Holger Waechtler writes:
 > Ralph Metzler wrote:
 > > Rene Bartsch writes:
 > >  > after reading documentation of new FFMPEG 0.4.6 I got the idea to add a
 > >  > libavfomat-based V4L-device to the DVB-driver, which decodes TS to standard
 > >  > YUV (or whatever is used on the V4L-interface).
 > >  > 
 > >  > This would allow programs like XawTV to watch TV without having a own
 > >  > MPEG-TS decoder. Standard TV-software could handle the DVBs like a analogue
 > >  > TV-card (except tuning-parameters, of course).
 > >  > 
 > >  > Comments?
 > > 
 > > Software decoding should not be put into the kernel.
 > > Other drivers (USB webcam) had simple color conversions thrown out
 > > when they were integrated into the kernel. They also had the
 > > conversion in the driver to make it easier for applications which
 > > could only handle certain color formats.
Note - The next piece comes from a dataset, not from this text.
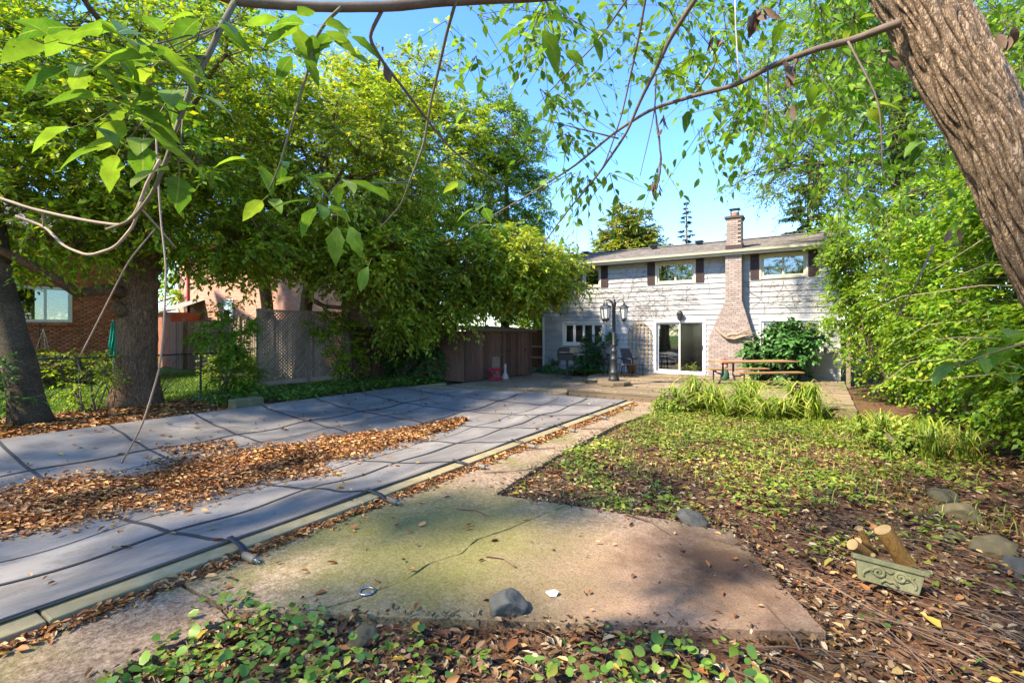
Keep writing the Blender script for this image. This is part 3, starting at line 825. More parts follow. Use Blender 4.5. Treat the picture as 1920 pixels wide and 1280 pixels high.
def frame_ring(mb, x0, x1, z0, z1, w_, y0, y1):
    mb.box(((x0 + x1) / 2, (y0 + y1) / 2, z0 + w_ / 2), (x1 - x0, y1 - y0, w_)); mb.box(((x0 + x1) / 2, (y0 + y1) / 2, z1 - w_ / 2), (x1 - x0, y1 - y0, w_))
    mb.box((x0 + w_ / 2, (y0 + y1) / 2, (z0 + z1) / 2), (w_, y1 - y0, z1 - z0 - 2 * w_)); mb.box((x1 - w_ / 2, (y0 + y1) / 2, (z0 + z1) / 2), (w_, y1 - y0, z1 - z0 - 2 * w_))


def window(key, panes, trim='trim', name='window'):
    x0, x1, z0, z1 = OPEN[key]
    mb = MB(); frame_ring(mb, x0 - .05, x1 + .05, z0 - .05, z1 + .05, .07, HY - .045, HY - .005)
    wdw = mb.build(name, trim, hs, bevel=.004)
    a, b, c, d = x0 + .021, x1 - .021, z0 + .021, z1 - .021
    m2 = MB(); frame_ring(m2, a, b, c, d, .04, HY + .0, HY + .05)
    m2.build('frame', trim, wdw)
    iw = (b - a - .08) / panes
    for k in range(panes):
        p0 = a + .04 + iw * k; p1 = p0 + iw; g_ = .012 if panes == 2 else .09
        s_ = MB(); yo = .012 * (k % 2)
        frame_ring(s_, p0 + .002, p1 - .002, c + .041, d - .041, .03 if panes < 3 else .055, HY + .012 + yo, HY + .038 + yo)
        sash = s_.build('sash', trim, wdw)
        MB().box(((p0 + p1) / 2, HY + .026 + yo, (c + d) / 2), (iw - .04, .006, d - c - .12)).build('pane', 'glass', sash)
    return wdw


window('u1', 1, 'trim_old'); window('u2', 2, 'trim_old'); window('u3', 2, 'trim_old'); w4 = window('w4', 4); lowr = window('lowr', 1)
# leaded diagonals in the four-pane window
ld = MB(); x0, x1, z0, z1 = OPEN['w4']
for k in range(4):
    iw = (x1 - x0 - .122) / 4; p0 = x0 + .061 + iw * k + .06; p1 = p0 + iw - .12; zc0, zc1 = z0 + .12, z1 - .12
    for s_ in (1, -1):
        q = -1.2
        while q < 1.2:
            a_ = []
            for i in range(21):
                zz = zc0 + (zc1 - zc0) * i / 20; xx = (p0 + p1) / 2 + q + s_ * (zz - (zc0 + zc1) / 2) * .75
                if p0 <= xx <= p1: a_.append((xx, HY + .018, zz))
            if len(a_) > 1: ld.tube([a_[0], a_[-1]], .004, 4, cap=False)
            q += .11
t_ = ld.build('lead_lines', 'steel', w4); t_['kind'] = 'stuff'
# shutters
for x0, x1 in ((-9.02, -8.72), (-7.86, -7.56), (-5.89, -5.59), (-4.03, -3.75), (-2.16, -1.88), (-.37, -.09)):
    mb = MB(); frame_ring(mb, x0, x1, 3.68, 4.56, .035, HY - .065, HY - .022)
    sh_ = mb.build('shutter', 'shutter', hs)
    for i in range(6):
        xx = x0 + .035 + (x1 - x0 - .07) * (i + .5) / 6
        MB().box((xx, HY - .042, 4.12), ((x1 - x0 - .07) / 6 - .008, .028, .80)).build('slat', 'shutter', sh_)
    MB().box(((x0 + x1) / 2, HY - .03, 4.12), (x1 - x0 - .07, .008, .80)).build('panel', 'shutter', sh_)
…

I think the outcome of the
 > > discussion on the V4L list was that a standard user library should
 > > handle this. 
 > > 
 > > You could also use vloopback to do the decoding in userspace but still
 > > have a V4L device with the decoded result.
 > 
 > The problem is not the v4l interface, this can get faked easily by a 
 > userspace library API.
 > 
 > Kernel space codec libraries get interesting when you start to replace 
 > the so called firmware libraries or 'BIOS'es by an own implementation. 
 > Those are basically a 'ffmpeg with some hardware acceleration hooks' 
 > running in kernel space.

[...]

 > Maybe at the end we will stay stuck with the proprietary firmware 
 > libraries which do essentially the same, but they are 'politically more 
 > accepted', just because there is much more black voodoo around them and 
 > you can't get rid of them so fast...


But the question was about plugging the current ffmpeg libraries into
the DVB driver to provide a V4L interface and not about a general DSP 
hardware interface infra-structure. The former is not really a good idea. The
latter is useful only if hardware (including documentation) for such purposes
is actually available. Currently access to such hardware is mostly 
proprietary and companies do not even use available standard
interfaces with their binary drivers (see e.g. DRI and nVidia or the
once promised ATI hardware iDCT libraries).